Chiral Dynamics From AdS Space
Nick Evans, Jonathan P. Shock
TL;DR
We address how chiral symmetry breaking and the resulting pion dynamics can be realized in a gravity dual using a probe D7 brane in the non-supersymmetric Constable–Myers geometry. The authors derive a non-linear chiral Lagrangian from fluctuations of the D7-brane, numerically extract the quark condensate $⟨\bar{q}q⟩$, the pion decay constant $f_π$, and higher-order coefficients $L_i$, and study vector mesons under weak gauging. The results show the pions are genuine Goldstone modes with $M_π^2 = 4 ν^3 m / f_π^2$ in the small-mass limit and that the low-energy constants scale in line with naive dimensional analysis, with the non-Abelian extension yielding consistent $f_π$ and Goldstone-like interactions. Vector meson dynamics are analyzed via the worldvolume gauge field, revealing a spectrum in qualitative agreement with AdS expectations while highlighting limitations in accessing axial sectors. Overall, the work provides a concrete holographic realization of chiral dynamics in a QCD-like setting and delivers quantitative predictions for low-energy constants and vector-meson structure in a strongly coupled regime.
Abstract
We study the low energy dynamics of pions in a gravity dual of chiral symmetry breaking.

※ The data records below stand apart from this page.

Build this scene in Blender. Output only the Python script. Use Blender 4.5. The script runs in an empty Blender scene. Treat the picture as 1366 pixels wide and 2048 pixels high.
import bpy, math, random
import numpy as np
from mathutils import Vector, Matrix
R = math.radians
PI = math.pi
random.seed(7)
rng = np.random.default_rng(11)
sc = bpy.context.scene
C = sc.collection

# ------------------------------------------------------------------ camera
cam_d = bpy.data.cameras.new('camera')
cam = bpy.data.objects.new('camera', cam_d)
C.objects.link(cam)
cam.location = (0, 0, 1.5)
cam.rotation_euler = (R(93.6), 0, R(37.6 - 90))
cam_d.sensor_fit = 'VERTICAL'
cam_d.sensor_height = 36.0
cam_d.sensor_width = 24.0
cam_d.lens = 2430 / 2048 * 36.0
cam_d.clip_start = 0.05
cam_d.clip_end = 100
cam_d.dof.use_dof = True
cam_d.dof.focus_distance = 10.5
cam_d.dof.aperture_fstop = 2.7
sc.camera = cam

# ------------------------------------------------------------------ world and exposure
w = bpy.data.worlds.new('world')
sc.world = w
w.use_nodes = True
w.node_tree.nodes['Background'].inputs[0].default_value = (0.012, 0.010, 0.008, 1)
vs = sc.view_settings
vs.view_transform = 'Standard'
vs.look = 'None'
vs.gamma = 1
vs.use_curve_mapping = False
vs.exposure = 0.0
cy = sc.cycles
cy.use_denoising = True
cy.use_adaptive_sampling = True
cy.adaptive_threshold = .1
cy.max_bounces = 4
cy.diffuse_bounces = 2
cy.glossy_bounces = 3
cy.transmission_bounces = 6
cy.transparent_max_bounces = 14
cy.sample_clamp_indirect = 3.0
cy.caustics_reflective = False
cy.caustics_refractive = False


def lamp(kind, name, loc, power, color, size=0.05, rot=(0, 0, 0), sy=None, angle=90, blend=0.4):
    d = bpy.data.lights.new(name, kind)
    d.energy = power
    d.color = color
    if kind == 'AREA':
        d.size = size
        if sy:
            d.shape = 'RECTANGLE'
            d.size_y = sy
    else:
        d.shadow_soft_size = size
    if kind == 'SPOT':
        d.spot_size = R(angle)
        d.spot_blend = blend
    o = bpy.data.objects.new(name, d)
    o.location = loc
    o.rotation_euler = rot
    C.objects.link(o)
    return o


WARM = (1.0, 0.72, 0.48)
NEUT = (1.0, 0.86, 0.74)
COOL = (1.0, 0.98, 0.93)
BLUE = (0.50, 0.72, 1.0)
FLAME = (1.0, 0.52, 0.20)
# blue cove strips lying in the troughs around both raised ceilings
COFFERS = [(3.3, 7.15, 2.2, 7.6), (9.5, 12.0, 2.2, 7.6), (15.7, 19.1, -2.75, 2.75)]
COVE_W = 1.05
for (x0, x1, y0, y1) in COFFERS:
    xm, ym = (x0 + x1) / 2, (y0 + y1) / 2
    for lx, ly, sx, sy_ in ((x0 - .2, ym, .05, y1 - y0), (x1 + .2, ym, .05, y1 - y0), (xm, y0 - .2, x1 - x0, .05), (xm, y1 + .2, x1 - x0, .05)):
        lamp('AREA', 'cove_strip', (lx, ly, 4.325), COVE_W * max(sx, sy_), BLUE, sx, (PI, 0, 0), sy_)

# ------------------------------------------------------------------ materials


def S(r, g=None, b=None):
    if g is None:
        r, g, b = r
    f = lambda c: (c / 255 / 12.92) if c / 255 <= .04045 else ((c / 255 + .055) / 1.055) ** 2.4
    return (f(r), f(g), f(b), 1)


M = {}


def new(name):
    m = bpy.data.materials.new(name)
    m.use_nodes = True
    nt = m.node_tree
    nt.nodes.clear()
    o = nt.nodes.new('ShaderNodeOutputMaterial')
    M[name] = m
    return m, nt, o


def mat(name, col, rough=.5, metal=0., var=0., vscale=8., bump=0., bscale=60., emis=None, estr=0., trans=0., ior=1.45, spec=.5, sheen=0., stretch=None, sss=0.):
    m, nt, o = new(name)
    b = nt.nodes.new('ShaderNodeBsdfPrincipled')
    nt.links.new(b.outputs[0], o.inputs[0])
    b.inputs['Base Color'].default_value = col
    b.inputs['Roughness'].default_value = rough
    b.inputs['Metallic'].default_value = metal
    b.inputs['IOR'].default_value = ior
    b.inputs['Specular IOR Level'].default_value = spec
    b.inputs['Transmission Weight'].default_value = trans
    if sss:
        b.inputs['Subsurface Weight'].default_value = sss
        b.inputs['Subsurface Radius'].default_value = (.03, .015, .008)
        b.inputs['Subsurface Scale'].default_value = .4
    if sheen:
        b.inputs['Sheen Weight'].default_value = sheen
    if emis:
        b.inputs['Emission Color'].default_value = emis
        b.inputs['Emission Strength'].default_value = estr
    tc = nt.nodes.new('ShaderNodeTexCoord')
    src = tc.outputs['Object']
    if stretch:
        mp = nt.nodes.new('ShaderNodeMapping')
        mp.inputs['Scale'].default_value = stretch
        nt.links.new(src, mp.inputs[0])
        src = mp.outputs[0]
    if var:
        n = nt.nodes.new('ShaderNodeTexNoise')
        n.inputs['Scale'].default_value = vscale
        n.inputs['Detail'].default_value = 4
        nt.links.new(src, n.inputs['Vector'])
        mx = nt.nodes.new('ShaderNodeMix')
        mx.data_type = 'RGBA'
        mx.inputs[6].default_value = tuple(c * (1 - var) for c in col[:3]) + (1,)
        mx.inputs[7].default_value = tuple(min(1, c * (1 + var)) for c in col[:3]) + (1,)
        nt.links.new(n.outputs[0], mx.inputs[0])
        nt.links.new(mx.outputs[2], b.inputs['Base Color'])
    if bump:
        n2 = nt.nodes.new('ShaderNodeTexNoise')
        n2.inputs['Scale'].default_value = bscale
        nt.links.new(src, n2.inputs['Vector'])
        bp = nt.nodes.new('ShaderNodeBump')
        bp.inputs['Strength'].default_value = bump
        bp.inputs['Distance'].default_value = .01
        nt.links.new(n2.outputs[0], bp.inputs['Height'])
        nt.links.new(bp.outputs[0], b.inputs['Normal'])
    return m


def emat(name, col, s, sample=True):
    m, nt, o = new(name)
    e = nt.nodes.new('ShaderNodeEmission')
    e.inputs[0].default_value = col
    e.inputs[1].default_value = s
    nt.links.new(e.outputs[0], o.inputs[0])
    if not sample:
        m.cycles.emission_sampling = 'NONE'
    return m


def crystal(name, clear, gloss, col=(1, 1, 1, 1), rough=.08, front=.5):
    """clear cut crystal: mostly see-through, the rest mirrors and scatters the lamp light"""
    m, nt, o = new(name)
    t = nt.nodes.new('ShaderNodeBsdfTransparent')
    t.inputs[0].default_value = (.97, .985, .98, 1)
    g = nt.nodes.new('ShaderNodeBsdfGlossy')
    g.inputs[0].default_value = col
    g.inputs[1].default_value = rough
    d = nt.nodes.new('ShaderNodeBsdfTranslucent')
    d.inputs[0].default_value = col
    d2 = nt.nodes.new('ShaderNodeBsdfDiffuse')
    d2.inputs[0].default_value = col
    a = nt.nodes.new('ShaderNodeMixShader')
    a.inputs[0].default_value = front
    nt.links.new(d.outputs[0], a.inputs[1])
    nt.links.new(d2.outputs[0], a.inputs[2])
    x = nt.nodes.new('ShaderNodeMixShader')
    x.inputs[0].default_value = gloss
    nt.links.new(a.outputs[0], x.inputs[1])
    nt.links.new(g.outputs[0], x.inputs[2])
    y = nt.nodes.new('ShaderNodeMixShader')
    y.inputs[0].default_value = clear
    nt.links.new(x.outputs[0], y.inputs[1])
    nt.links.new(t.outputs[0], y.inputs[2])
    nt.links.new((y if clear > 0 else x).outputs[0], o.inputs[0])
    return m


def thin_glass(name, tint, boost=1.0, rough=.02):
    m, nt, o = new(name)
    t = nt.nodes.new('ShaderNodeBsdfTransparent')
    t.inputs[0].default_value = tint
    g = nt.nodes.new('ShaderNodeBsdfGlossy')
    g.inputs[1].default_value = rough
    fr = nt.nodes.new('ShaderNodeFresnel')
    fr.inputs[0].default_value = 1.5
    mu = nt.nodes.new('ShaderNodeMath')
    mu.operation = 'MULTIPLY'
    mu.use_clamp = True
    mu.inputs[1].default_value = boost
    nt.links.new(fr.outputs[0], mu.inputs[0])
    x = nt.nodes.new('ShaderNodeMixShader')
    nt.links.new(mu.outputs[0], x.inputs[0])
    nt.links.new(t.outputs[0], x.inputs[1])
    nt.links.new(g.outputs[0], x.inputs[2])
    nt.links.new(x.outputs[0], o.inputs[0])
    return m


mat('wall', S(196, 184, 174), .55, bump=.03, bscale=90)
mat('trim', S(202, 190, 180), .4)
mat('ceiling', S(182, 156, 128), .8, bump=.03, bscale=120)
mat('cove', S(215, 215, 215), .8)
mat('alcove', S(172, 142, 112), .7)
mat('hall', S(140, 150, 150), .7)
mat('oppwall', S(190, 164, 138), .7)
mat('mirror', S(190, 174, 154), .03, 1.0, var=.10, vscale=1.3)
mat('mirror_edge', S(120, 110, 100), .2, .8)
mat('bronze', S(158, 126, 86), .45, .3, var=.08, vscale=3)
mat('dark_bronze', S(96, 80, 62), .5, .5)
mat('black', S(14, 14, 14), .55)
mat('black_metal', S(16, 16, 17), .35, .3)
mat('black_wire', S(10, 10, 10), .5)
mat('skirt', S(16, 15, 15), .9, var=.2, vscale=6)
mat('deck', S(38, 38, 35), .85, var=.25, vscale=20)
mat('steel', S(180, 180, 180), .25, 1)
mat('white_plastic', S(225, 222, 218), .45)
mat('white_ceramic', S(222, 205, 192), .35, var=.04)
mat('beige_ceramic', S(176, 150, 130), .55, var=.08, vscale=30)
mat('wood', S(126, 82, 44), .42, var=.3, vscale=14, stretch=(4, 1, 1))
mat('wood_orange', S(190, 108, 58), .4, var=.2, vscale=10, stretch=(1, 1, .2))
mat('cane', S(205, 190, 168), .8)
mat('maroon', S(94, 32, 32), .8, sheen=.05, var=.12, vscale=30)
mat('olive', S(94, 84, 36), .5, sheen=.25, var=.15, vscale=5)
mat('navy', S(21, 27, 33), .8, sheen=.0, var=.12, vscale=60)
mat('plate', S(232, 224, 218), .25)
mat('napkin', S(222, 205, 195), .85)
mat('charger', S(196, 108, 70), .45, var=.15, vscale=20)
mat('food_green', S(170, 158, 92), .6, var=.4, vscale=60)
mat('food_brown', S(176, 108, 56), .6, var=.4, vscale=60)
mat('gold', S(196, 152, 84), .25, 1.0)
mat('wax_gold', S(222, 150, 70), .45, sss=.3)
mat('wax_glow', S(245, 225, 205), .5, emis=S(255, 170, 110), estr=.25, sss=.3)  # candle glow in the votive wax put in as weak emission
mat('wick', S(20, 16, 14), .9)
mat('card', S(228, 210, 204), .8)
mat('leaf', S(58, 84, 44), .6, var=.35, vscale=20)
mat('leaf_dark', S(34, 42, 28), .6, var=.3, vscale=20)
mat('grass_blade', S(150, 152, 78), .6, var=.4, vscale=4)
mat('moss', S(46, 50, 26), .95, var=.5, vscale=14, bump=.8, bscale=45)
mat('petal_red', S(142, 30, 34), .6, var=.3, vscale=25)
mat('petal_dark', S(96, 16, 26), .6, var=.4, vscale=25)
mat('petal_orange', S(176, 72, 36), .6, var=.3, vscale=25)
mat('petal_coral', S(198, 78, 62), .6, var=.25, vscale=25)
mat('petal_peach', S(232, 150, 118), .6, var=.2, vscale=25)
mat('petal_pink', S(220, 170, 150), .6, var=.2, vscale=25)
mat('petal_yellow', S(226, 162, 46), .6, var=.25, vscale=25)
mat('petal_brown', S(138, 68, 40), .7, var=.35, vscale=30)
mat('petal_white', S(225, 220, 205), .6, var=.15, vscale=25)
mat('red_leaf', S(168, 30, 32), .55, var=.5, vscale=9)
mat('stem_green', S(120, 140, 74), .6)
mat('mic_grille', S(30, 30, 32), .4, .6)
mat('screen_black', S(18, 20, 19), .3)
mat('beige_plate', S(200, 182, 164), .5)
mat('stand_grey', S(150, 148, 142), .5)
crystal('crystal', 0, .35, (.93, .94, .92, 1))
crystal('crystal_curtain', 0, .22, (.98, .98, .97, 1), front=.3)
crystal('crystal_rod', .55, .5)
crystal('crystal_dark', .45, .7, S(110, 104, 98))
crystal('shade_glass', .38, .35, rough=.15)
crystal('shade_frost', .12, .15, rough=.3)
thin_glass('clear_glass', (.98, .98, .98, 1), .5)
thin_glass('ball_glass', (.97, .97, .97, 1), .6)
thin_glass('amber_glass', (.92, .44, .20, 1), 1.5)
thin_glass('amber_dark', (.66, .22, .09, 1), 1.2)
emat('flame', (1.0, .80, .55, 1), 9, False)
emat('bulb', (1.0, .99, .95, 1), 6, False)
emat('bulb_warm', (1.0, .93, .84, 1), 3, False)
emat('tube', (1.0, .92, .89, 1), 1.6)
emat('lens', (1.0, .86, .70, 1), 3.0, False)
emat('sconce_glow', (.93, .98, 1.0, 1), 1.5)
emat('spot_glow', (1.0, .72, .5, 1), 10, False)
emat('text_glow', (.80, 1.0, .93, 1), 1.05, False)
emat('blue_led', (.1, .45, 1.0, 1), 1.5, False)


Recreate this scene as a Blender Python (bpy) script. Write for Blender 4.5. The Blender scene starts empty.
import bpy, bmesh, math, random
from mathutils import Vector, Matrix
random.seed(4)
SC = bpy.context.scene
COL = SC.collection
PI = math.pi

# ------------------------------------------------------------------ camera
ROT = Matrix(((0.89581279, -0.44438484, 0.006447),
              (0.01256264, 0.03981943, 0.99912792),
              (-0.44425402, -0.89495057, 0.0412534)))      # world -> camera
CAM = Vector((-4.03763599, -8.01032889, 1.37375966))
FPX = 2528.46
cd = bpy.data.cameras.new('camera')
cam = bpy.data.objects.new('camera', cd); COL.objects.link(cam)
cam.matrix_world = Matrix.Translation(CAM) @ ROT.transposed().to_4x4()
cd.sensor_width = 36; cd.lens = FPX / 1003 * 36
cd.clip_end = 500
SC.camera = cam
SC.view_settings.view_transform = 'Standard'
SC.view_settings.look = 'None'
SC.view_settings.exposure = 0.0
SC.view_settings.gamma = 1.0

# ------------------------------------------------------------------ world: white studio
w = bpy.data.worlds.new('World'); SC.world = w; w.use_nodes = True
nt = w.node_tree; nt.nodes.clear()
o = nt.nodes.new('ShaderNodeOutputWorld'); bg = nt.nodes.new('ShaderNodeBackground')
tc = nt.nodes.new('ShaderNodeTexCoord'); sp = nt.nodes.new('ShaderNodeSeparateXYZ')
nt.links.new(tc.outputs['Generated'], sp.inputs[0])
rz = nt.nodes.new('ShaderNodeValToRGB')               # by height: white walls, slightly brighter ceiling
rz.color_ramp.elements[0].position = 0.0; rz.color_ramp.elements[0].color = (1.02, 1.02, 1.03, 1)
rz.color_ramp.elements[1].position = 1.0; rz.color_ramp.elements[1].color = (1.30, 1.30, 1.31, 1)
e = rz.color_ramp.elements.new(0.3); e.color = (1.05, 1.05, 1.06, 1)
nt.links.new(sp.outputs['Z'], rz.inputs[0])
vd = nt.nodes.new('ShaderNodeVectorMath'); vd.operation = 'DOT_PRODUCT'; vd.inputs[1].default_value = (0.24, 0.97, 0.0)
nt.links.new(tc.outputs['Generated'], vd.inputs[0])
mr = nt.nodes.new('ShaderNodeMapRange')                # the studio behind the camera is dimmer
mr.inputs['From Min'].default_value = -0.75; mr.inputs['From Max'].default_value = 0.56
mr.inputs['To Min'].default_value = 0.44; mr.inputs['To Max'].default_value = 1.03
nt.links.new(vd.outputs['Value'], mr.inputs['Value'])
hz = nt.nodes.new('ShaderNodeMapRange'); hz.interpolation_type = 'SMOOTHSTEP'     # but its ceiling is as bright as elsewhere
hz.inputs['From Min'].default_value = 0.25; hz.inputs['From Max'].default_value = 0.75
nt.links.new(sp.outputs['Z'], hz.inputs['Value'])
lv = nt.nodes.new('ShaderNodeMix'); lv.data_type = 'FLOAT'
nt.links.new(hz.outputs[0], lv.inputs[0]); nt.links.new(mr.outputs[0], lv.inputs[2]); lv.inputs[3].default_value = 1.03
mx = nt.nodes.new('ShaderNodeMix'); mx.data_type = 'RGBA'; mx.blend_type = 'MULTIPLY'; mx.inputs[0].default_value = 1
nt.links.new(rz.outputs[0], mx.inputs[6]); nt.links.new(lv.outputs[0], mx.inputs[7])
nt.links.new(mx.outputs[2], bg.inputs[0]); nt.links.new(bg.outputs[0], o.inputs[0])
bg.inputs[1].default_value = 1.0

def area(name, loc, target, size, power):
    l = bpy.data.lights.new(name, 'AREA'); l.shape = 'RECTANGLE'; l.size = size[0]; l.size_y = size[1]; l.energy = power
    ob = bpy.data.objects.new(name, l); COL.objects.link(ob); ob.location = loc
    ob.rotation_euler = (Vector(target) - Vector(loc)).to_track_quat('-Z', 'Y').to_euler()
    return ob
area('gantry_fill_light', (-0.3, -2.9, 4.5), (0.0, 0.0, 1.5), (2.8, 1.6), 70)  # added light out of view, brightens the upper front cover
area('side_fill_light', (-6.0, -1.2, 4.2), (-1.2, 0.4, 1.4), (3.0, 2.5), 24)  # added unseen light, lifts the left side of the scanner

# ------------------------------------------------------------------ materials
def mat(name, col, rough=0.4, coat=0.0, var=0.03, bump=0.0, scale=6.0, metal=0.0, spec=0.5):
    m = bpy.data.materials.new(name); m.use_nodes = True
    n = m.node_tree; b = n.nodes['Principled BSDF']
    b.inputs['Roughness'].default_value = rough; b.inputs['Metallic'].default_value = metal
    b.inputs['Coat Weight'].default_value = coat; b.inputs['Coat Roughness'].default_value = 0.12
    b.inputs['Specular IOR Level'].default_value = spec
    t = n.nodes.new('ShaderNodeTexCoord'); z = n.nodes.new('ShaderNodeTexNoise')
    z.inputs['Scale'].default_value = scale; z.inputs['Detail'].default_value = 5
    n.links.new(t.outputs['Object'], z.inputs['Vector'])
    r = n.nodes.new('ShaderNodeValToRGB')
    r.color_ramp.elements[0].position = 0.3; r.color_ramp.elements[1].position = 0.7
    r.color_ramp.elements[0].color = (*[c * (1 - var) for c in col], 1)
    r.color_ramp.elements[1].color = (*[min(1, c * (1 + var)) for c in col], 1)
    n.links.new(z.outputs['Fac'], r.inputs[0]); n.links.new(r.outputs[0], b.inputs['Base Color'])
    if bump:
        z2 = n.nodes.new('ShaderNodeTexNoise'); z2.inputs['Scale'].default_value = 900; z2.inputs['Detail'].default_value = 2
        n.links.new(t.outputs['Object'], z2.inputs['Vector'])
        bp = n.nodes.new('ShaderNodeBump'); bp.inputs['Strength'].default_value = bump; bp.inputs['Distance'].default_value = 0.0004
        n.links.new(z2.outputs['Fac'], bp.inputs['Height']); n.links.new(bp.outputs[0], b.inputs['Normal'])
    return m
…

The string theory construction consists of a probe D7 brane in the Constable Myers non-supersymmetric background, which has been shown to describe chiral symmetry breaking in the pattern of QCD. We expand the D7 brane's Dirac Born Infeld action for fluctuations that correspond to the Goldstone mode and show that they take the form of a non-linear chiral lagrangian. We numerically compute the quark condensate, pion decay constant and higher order Gasser Leutwyler coefficients. We find their form is consistent with naive dimensional analysis estimates. We also explore the gauging of the quark's chiral symmetries and the vector meson spectrum.